===== Dataset records

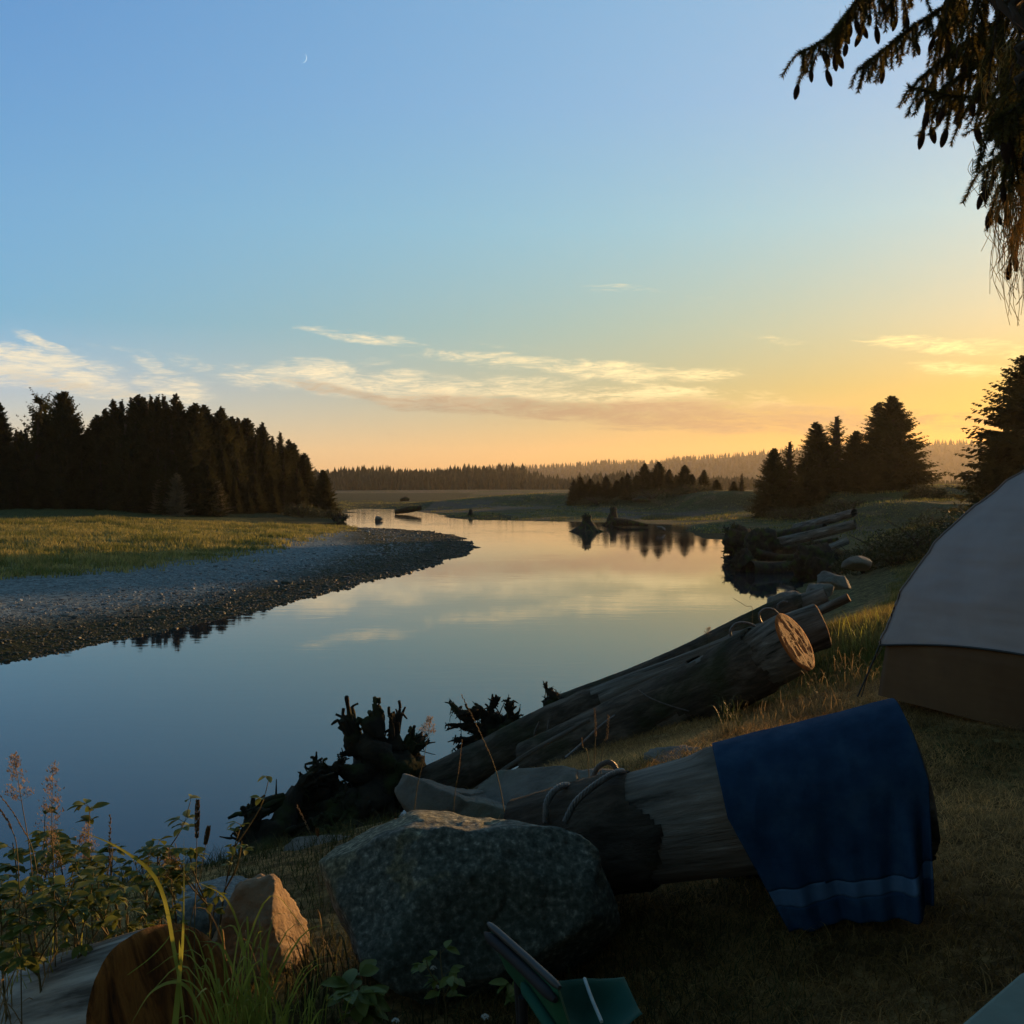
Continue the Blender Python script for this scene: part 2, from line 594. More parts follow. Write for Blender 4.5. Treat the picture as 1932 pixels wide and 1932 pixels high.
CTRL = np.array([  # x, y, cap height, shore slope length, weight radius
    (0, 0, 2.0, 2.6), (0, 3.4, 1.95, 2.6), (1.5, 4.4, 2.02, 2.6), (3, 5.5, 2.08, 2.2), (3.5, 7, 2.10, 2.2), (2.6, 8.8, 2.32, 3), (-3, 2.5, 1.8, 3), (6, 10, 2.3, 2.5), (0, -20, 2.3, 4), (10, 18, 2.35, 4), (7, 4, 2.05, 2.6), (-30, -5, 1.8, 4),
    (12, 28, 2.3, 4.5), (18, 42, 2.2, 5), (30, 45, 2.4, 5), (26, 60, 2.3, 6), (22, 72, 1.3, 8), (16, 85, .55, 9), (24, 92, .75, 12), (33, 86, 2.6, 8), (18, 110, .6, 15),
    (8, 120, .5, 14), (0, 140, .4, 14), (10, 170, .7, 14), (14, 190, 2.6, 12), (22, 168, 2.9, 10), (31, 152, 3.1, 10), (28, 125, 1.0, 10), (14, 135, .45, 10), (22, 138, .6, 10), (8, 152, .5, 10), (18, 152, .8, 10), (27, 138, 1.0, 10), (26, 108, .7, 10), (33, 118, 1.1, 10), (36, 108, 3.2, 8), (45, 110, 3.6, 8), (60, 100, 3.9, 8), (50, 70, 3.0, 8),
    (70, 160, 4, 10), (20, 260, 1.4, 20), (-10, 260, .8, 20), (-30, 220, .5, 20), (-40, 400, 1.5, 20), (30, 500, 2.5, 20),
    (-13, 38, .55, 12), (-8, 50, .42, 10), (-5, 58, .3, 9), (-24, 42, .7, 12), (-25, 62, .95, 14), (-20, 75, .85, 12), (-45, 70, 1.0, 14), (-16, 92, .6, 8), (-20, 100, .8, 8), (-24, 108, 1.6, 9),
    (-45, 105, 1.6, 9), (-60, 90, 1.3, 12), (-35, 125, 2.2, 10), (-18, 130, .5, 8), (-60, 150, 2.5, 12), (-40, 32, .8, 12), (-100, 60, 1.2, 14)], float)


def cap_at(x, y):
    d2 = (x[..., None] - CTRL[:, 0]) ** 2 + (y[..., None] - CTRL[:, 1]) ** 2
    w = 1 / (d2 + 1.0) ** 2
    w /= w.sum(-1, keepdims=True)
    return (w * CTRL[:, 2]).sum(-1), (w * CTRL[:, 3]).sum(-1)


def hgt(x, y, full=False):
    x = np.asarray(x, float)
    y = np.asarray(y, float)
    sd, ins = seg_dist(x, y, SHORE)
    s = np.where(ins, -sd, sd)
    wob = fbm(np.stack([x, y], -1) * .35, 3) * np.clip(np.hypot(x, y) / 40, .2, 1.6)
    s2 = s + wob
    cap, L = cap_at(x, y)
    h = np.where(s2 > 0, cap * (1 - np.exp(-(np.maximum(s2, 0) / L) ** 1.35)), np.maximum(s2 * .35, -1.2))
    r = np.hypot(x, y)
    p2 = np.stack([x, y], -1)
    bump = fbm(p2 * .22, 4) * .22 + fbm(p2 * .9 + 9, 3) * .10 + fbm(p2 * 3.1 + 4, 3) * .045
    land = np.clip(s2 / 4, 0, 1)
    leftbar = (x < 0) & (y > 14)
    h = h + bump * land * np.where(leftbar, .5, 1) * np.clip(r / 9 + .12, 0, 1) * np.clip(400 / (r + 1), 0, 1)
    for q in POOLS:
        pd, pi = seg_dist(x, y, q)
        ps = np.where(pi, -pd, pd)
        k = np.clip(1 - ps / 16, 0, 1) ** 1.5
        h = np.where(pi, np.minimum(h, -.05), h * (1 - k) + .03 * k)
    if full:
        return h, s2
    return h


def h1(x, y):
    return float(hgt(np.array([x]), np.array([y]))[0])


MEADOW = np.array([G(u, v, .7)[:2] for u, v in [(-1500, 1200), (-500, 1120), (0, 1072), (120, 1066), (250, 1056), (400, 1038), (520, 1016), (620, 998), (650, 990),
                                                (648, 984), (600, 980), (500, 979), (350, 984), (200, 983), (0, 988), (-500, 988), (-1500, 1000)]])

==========
===== Dataset records

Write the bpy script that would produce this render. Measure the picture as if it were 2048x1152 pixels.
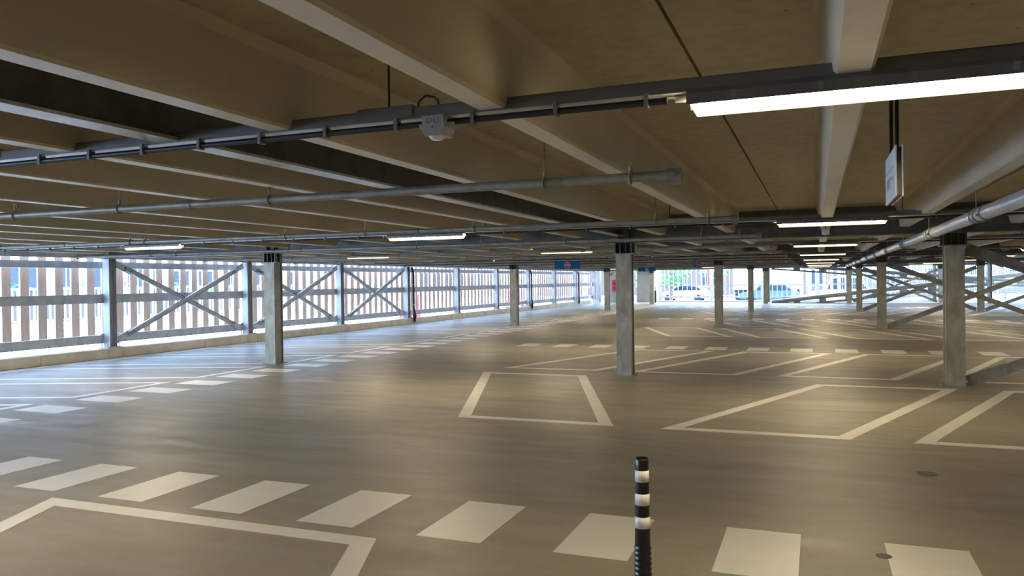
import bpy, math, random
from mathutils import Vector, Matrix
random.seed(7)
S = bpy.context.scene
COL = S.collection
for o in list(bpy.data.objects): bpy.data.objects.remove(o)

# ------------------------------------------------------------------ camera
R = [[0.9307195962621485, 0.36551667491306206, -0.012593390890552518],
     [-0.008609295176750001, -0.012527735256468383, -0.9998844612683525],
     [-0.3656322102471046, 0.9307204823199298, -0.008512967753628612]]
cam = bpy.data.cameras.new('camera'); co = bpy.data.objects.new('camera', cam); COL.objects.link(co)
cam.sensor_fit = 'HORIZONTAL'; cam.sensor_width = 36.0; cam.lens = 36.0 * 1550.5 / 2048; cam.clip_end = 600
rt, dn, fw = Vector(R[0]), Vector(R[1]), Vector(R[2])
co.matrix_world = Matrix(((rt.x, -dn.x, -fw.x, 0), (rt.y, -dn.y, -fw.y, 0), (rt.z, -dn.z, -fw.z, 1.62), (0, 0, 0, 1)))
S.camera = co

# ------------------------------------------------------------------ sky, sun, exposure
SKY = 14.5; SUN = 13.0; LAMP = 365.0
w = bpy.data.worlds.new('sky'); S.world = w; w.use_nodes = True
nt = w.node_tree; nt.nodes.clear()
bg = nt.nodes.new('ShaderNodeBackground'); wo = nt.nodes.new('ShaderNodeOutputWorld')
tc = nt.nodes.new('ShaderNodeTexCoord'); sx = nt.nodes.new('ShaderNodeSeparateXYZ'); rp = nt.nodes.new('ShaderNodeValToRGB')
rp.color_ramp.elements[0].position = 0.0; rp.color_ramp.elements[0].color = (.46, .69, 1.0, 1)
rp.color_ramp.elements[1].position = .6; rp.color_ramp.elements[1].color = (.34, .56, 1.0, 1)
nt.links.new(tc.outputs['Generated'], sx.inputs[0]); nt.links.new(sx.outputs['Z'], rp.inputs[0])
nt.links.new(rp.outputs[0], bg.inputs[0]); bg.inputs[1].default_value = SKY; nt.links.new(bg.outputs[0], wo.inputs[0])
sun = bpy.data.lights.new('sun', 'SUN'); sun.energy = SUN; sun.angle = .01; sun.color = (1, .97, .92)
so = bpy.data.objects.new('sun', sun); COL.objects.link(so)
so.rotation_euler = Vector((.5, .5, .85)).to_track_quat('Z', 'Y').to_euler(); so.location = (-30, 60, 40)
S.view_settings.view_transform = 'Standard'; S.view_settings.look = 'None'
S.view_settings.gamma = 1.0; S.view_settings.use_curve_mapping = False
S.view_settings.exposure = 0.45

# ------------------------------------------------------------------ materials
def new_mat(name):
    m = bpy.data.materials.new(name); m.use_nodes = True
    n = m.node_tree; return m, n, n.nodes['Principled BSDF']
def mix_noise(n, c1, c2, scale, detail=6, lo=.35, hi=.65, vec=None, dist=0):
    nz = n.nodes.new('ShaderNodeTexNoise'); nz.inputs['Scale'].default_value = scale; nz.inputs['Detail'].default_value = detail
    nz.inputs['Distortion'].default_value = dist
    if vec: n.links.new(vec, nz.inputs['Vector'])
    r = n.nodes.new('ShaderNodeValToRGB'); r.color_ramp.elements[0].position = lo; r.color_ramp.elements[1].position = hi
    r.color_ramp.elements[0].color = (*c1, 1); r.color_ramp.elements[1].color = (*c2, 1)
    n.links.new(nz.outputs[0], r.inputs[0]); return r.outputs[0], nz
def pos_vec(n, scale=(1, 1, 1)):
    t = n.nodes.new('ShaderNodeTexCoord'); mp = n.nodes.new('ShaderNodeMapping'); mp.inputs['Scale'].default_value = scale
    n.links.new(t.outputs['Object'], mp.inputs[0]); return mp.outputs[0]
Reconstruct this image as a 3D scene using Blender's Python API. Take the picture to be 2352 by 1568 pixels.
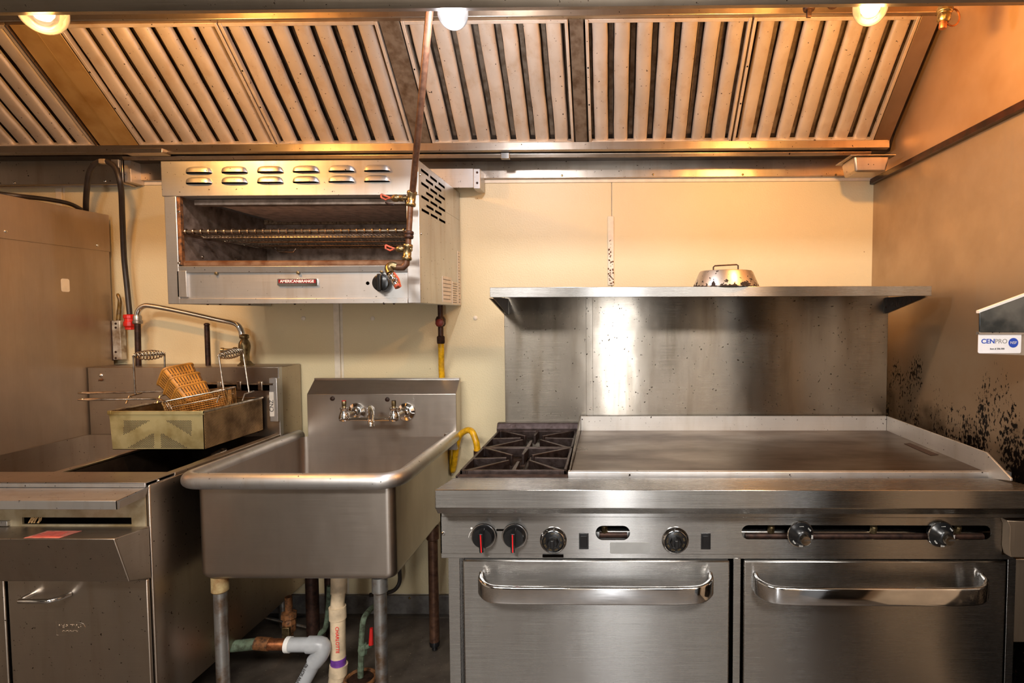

==========
===== Dataset records

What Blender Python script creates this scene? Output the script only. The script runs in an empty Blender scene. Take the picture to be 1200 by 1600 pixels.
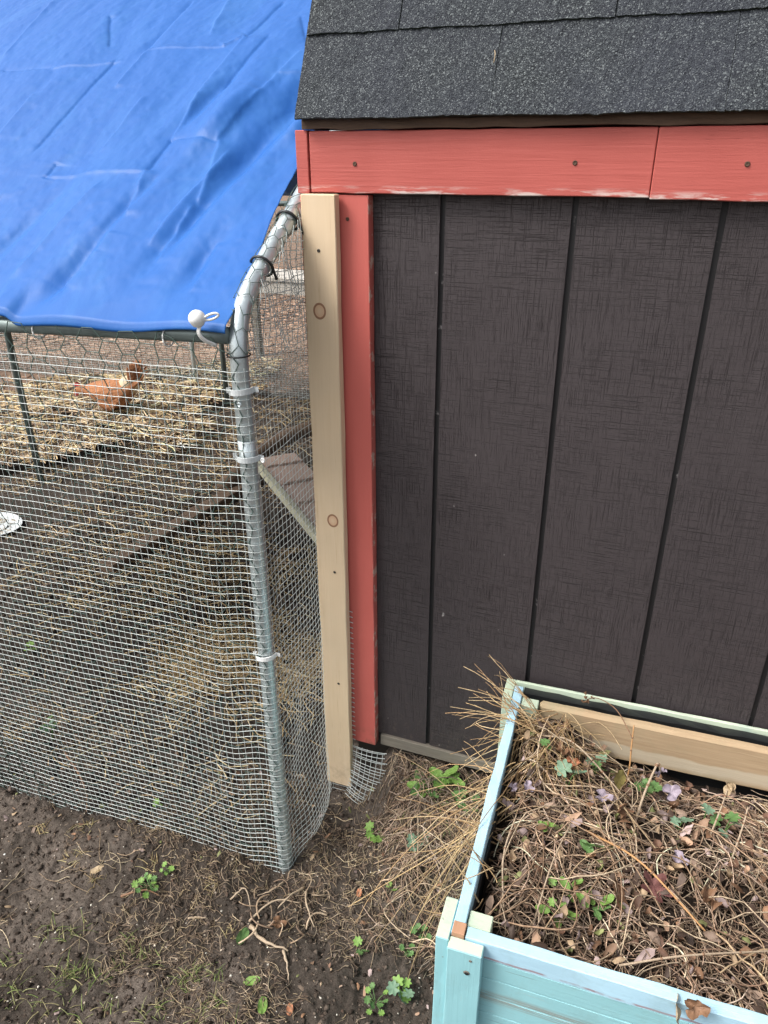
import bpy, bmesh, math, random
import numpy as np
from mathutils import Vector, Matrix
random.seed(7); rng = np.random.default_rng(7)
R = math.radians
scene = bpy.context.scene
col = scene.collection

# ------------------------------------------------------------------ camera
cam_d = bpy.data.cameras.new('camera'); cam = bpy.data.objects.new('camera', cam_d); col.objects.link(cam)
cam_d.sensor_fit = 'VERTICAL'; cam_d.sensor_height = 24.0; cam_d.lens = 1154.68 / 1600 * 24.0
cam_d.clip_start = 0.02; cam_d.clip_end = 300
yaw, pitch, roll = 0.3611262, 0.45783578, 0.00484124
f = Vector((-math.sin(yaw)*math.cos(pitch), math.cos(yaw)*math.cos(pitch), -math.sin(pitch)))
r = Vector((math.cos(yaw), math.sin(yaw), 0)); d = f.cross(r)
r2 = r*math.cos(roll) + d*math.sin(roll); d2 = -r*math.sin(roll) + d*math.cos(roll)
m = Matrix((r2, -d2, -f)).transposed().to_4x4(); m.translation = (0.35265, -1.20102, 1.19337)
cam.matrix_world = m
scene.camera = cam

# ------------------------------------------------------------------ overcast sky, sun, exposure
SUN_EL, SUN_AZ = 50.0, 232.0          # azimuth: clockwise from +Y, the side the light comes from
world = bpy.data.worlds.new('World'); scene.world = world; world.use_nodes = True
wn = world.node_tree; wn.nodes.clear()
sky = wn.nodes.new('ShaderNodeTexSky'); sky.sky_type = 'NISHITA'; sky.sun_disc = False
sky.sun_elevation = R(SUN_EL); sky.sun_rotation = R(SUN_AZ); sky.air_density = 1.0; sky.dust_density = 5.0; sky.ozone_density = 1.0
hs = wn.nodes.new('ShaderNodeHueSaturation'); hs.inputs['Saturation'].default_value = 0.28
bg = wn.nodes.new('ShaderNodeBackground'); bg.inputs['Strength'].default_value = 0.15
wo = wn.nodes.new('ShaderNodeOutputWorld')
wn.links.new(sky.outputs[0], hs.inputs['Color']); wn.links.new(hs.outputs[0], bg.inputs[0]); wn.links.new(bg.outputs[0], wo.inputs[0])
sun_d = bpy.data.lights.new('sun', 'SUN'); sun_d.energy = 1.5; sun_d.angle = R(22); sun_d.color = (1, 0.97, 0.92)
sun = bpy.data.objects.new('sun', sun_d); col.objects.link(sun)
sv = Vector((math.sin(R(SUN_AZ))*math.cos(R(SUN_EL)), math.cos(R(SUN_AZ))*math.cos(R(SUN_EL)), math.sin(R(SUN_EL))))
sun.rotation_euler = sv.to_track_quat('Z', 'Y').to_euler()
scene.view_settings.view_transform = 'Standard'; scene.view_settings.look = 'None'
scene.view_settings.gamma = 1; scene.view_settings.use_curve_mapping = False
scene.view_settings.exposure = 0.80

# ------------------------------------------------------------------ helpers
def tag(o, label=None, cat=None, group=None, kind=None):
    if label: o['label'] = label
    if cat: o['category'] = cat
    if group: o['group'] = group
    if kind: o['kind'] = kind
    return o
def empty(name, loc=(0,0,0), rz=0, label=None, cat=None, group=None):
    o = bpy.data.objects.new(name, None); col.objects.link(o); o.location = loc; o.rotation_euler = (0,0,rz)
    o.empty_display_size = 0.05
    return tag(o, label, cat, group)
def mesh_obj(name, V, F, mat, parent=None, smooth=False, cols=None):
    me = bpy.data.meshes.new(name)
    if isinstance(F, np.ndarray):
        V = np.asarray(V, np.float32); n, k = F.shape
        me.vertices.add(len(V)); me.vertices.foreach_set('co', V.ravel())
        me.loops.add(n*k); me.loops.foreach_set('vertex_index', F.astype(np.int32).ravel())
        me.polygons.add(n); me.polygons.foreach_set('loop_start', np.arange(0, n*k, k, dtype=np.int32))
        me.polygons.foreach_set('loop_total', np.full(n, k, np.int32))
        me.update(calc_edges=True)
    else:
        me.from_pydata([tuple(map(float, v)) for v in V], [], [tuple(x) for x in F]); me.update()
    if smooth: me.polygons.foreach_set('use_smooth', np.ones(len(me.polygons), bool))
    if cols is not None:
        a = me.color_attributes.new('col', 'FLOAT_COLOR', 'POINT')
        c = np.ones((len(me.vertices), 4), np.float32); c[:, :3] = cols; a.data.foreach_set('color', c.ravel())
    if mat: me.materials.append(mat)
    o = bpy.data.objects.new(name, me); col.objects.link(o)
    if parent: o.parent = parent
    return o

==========

▶ Challenge
Repeat the lines above exactly, beginning with the one containing "Write the bpy" and finishing with the one containing "for o in list(bpy.data.objects): bpy.data.objects.remove(o)". No pictures belong in the copy.

▶ Written reply
Write the bpy script that would produce this render. Measure the picture as if it were 2048x1152 pixels.
import bpy, math, random
from mathutils import Vector, Matrix
random.seed(7)
S = bpy.context.scene
COL = S.collection
for o in list(bpy.data.objects): bpy.data.objects.remove(o)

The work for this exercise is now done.